Collected material
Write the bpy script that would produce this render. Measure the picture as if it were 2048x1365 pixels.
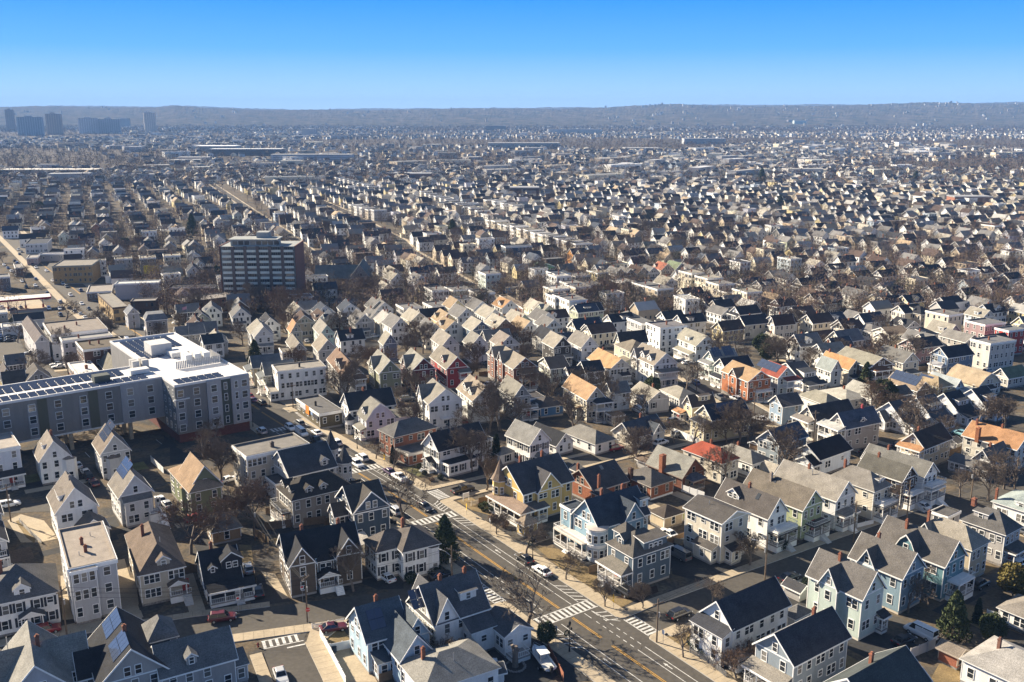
import bpy, math, random
import numpy as np
from mathutils import Vector, Matrix, noise as mnoise
R=math.radians
random.seed(7); rng=np.random.default_rng(7)
for o in list(bpy.data.objects): bpy.data.objects.remove(o)
scene=bpy.context.scene
# ---------------------------------------------------------------- camera
CAMH=85.0; FPX=1900.0; HZ=222.0; CX=1024.0; CY=682.5
PITCH=math.atan((CY-HZ)/FPX); SP,CP=math.sin(PITCH),math.cos(PITCH)
cam=bpy.data.cameras.new('camera'); cam.sensor_width=36; cam.lens=36*FPX/2048; cam.clip_start=1; cam.clip_end=60000
camo=bpy.data.objects.new('camera',cam); scene.collection.objects.link(camo)
camo.location=(0,0,CAMH); camo.rotation_euler=(math.pi/2-PITCH,0,0); scene.camera=camo
# ---------------------------------------------------------------- sky, sun, exposure
SUN_EL=R(28); SUN_AZ=math.atan2(-.86,.51)
world=bpy.data.worlds.new('World'); scene.world=world; world.use_nodes=True
wn,wl=world.node_tree.nodes,world.node_tree.links
bg=wn['Background']; sky=wn.new('ShaderNodeTexSky'); sky.sky_type='NISHITA'; sky.sun_disc=False
sky.sun_elevation=SUN_EL; sky.sun_rotation=SUN_AZ%(2*math.pi); sky.altitude=200; sky.air_density=1.0; sky.dust_density=0.0; sky.ozone_density=1.0
# a winter sky: the sky texture graded by elevation from pale blue at the horizon to deep azure, then dulled above the frame to cut blue ambient in the shade
wtc=wn.new('ShaderNodeTexCoord'); wsp=wn.new('ShaderNodeSeparateXYZ'); wl.new(wtc.outputs['Generated'],wsp.inputs[0])
wmr=wn.new('ShaderNodeMapRange'); wmr.inputs['From Min'].default_value=0; wmr.inputs['From Max'].default_value=.5; wl.new(wsp.outputs[2],wmr.inputs[0])
ramp=wn.new('ShaderNodeValToRGB'); wl.new(wmr.outputs[0],ramp.inputs[0]); el=ramp.color_ramp.elements
SKYC=((0,(5.0,7.6,10.6)),(.044,(3.5,6.6,10.8)),(.12,(1.0,4.6,11.2)),(.23,(.0,3.05,11.4)),(.5,(1.1,2.3,4.8)),(1,(1.3,2.0,3.6)))
SKM=12.0
el[0].position=0; el[0].color=(*[v/SKM for v in SKYC[0][1]],1); el[1].position=1; el[1].color=(*[v/SKM for v in SKYC[-1][1]],1)
for p_,c_ in SKYC[1:-1]: q_=el.new(p_); q_.color=(*[v/SKM for v in c_],1)
wsc=wn.new('ShaderNodeMix'); wsc.data_type='RGBA'; wsc.blend_type='MULTIPLY'; wsc.inputs[0].default_value=1; wl.new(ramp.outputs[0],wsc.inputs[6]); wsc.inputs[7].default_value=(SKM,SKM,SKM,1)
wmx=wn.new('ShaderNodeMix'); wmx.data_type='RGBA'; wmx.inputs[0].default_value=.94; wl.new(sky.outputs[0],wmx.inputs[6]); wl.new(wsc.outputs[2],wmx.inputs[7])
wl.new(wmx.outputs[2],bg.inputs[0]); bg.inputs[1].default_value=0.037
sl=bpy.data.lights.new('sun','SUN'); sl.energy=5.0; sl.angle=R(.53); sl.color=(1,.87,.68)
so=bpy.data.objects.new('sun',sl); scene.collection.objects.link(so)
sd=Vector((math.sin(SUN_AZ)*math.cos(SUN_EL),math.cos(SUN_AZ)*math.cos(SUN_EL),math.sin(SUN_EL)))
so.rotation_euler=sd.to_track_quat('Z','Y').to_euler(); so.location=(-300,300,400)
vs=scene.view_settings; vs.view_transform='Standard'; vs.look='None'; vs.exposure=1.55; vs.gamma=1; vs.use_curve_mapping=False
scene.cycles.max_bounces=5; scene.cycles.diffuse_bounces=3; scene.cycles.glossy_bounces=2; scene.cycles.transparent_max_bounces=4; scene.cycles.volume_bounces=0
scene.cycles.use_denoising=True
# ---------------------------------------------------------------- terrain and pixel helpers
def sst(a,b,x):
    t=min(1,max(0,(x-a)/(b-a))); return t*t*(3-2*t)
def gz(y): return -14*sst(180,520,y)-3*sst(520,1000,y)
def G(px,py,h=0.0):
    dx,dy,dz=(px-CX)/FPX,CP-(py-CY)/FPX*SP,-(SP+(py-CY)/FPX*CP)
    f=lambda t:CAMH+t*dz-(gz(t*dy)+h)
    t=60.
    while f(t)>0 and t<30000: t*=1.03
    a,b=t/1.03,t
    for _ in range(30):
        m=(a+b)/2
        if f(m)>0: a=m
        else: b=m
    return a*dx,a*dy
def proj(x,y,z):
    Z=y*CP-(z-CAMH)*SP
    if Z<1: return -9e9,-9e9,0
    return CX+FPX*x/Z, CY-FPX*(y*SP+(z-CAMH)*CP)/Z, FPX/Z
CROP={'A':(0,1080),'B':(400,1080),'C':(760,1080),'D':(1000,1080),'E':(1340,1080),'F':(1628,1080),'G':(0,860),'H':(340,860),'I':(640,860),'J':(1060,860),'K':(1340,860),'L':(1628,860)}
MCROP={'m0':(0,450),'m1':(500,450),'m2':(1000,450),'m3':(1348,450),'n2':(600,840),'n3':(1000,840)}
ZCROP={}
def P(c,x,y,h=0.0):
    if c=='f': return G(x,y,h)
    if c in CROP: o=CROP[c]; s=4.79
    elif c in MCROP: o=MCROP[c]; s=2.6
    else: ox,oy,s=ZCROP[c]; o=(ox,oy)
    return G(o[0]+x/s,o[1]+y/s,h)
AVA=R(124.3); AVO=(10.2,148.3); ALX,ALY=math.cos(AVA),math.sin(AVA); ARX,ARY=ALY,-ALX
def AV(s,t): return AVO[0]+s*ARX+t*ALX, AVO[1]+s*ARY+t*ALY
def toAV(x,y): dx,dy=x-AVO[0],y-AVO[1]; return dx*ARX+dy*ARY, dx*ALX+dy*ALY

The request
Do not copy the pictures, but repeat every line exactly.

Exercise output
Write the bpy script that would produce this render. Measure the picture as if it were 2048x1365 pixels.
import bpy, math, random
import numpy as np
from mathutils import Vector, Matrix, noise as mnoise
R=math.radians
random.seed(7); rng=np.random.default_rng(7)
for o in list(bpy.data.objects): bpy.data.objects.remove(o)
scene=bpy.context.scene
# ---------------------------------------------------------------- camera
CAMH=85.0; FPX=1900.0; HZ=222.0; CX=1024.0; CY=682.5
PITCH=math.atan((CY-HZ)/FPX); SP,CP=math.sin(PITCH),math.cos(PITCH)
cam=bpy.data.cameras.new('camera'); cam.sensor_width=36; cam.lens=36*FPX/2048; cam.clip_start=1; cam.clip_end=60000
camo=bpy.data.objects.new('camera',cam); scene.collection.objects.link(camo)
camo.location=(0,0,CAMH); camo.rotation_euler=(math.pi/2-PITCH,0,0); scene.camera=camo
# ---------------------------------------------------------------- sky, sun, exposure
SUN_EL=R(28); SUN_AZ=math.atan2(-.86,.51)
world=bpy.data.worlds.new('World'); scene.world=world; world.use_nodes=True
wn,wl=world.node_tree.nodes,world.node_tree.links
bg=wn['Background']; sky=wn.new('ShaderNodeTexSky'); sky.sky_type='NISHITA'; sky.sun_disc=False
sky.sun_elevation=SUN_EL; sky.sun_rotation=SUN_AZ%(2*math.pi); sky.altitude=200; sky.air_density=1.0; sky.dust_density=0.0; sky.ozone_density=1.0
# a winter sky: the sky texture graded by elevation from pale blue at the horizon to deep azure, then dulled above the frame to cut blue ambient in the shade
wtc=wn.new('ShaderNodeTexCoord'); wsp=wn.new('ShaderNodeSeparateXYZ'); wl.new(wtc.outputs['Generated'],wsp.inputs[0])
wmr=wn.new('ShaderNodeMapRange'); wmr.inputs['From Min'].default_value=0; wmr.inputs['From Max'].default_value=.5; wl.new(wsp.outputs[2],wmr.inputs[0])
ramp=wn.new('ShaderNodeValToRGB'); wl.new(wmr.outputs[0],ramp.inputs[0]); el=ramp.color_ramp.elements
SKYC=((0,(5.0,7.6,10.6)),(.044,(3.5,6.6,10.8)),(.12,(1.0,4.6,11.2)),(.23,(.0,3.05,11.4)),(.5,(1.1,2.3,4.8)),(1,(1.3,2.0,3.6)))
SKM=12.0
el[0].position=0; el[0].color=(*[v/SKM for v in SKYC[0][1]],1); el[1].position=1; el[1].color=(*[v/SKM for v in SKYC[-1][1]],1)
for p_,c_ in SKYC[1:-1]: q_=el.new(p_); q_.color=(*[v/SKM for v in c_],1)
wsc=wn.new('ShaderNodeMix'); wsc.data_type='RGBA'; wsc.blend_type='MULTIPLY'; wsc.inputs[0].default_value=1; wl.new(ramp.outputs[0],wsc.inputs[6]); wsc.inputs[7].default_value=(SKM,SKM,SKM,1)
wmx=wn.new('ShaderNodeMix'); wmx.data_type='RGBA'; wmx.inputs[0].default_value=.94; wl.new(sky.outputs[0],wmx.inputs[6]); wl.new(wsc.outputs[2],wmx.inputs[7])
wl.new(wmx.outputs[2],bg.inputs[0]); bg.inputs[1].default_value=0.037
sl=bpy.data.lights.new('sun','SUN'); sl.energy=5.0; sl.angle=R(.53); sl.color=(1,.87,.68)
so=bpy.data.objects.new('sun',sl); scene.collection.objects.link(so)
sd=Vector((math.sin(SUN_AZ)*math.cos(SUN_EL),math.cos(SUN_AZ)*math.cos(SUN_EL),math.sin(SUN_EL)))
so.rotation_euler=sd.to_track_quat('Z','Y').to_euler(); so.location=(-300,300,400)
vs=scene.view_settings; vs.view_transform='Standard'; vs.look='None'; vs.exposure=1.55; vs.gamma=1; vs.use_curve_mapping=False
scene.cycles.max_bounces=5; scene.cycles.diffuse_bounces=3; scene.cycles.glossy_bounces=2; scene.cycles.transparent_max_bounces=4; scene.cycles.volume_bounces=0
scene.cycles.use_denoising=True
# ---------------------------------------------------------------- terrain and pixel helpers
def sst(a,b,x):
    t=min(1,max(0,(x-a)/(b-a))); return t*t*(3-2*t)
def gz(y): return -14*sst(180,520,y)-3*sst(520,1000,y)
def G(px,py,h=0.0):
    dx,dy,dz=(px-CX)/FPX,CP-(py-CY)/FPX*SP,-(SP+(py-CY)/FPX*CP)
    f=lambda t:CAMH+t*dz-(gz(t*dy)+h)
    t=60.
    while f(t)>0 and t<30000: t*=1.03
    a,b=t/1.03,t
    for _ in range(30):
        m=(a+b)/2
        if f(m)>0: a=m
        else: b=m
    return a*dx,a*dy
def proj(x,y,z):
    Z=y*CP-(z-CAMH)*SP
    if Z<1: return -9e9,-9e9,0
    return CX+FPX*x/Z, CY-FPX*(y*SP+(z-CAMH)*CP)/Z, FPX/Z
CROP={'A':(0,1080),'B':(400,1080),'C':(760,1080),'D':(1000,1080),'E':(1340,1080),'F':(1628,1080),'G':(0,860),'H':(340,860),'I':(640,860),'J':(1060,860),'K':(1340,860),'L':(1628,860)}
MCROP={'m0':(0,450),'m1':(500,450),'m2':(1000,450),'m3':(1348,450),'n2':(600,840),'n3':(1000,840)}
ZCROP={}
def P(c,x,y,h=0.0):
    if c=='f': return G(x,y,h)
    if c in CROP: o=CROP[c]; s=4.79
    elif c in MCROP: o=MCROP[c]; s=2.6
    else: ox,oy,s=ZCROP[c]; o=(ox,oy)
    return G(o[0]+x/s,o[1]+y/s,h)
AVA=R(124.3); AVO=(10.2,148.3); ALX,ALY=math.cos(AVA),math.sin(AVA); ARX,ARY=ALY,-ALX
def AV(s,t): return AVO[0]+s*ARX+t*ALX, AVO[1]+s*ARY+t*ALY
def toAV(x,y): dx,dy=x-AVO[0],y-AVO[1]; return dx*ARX+dy*ARY, dx*ALX+dy*ALY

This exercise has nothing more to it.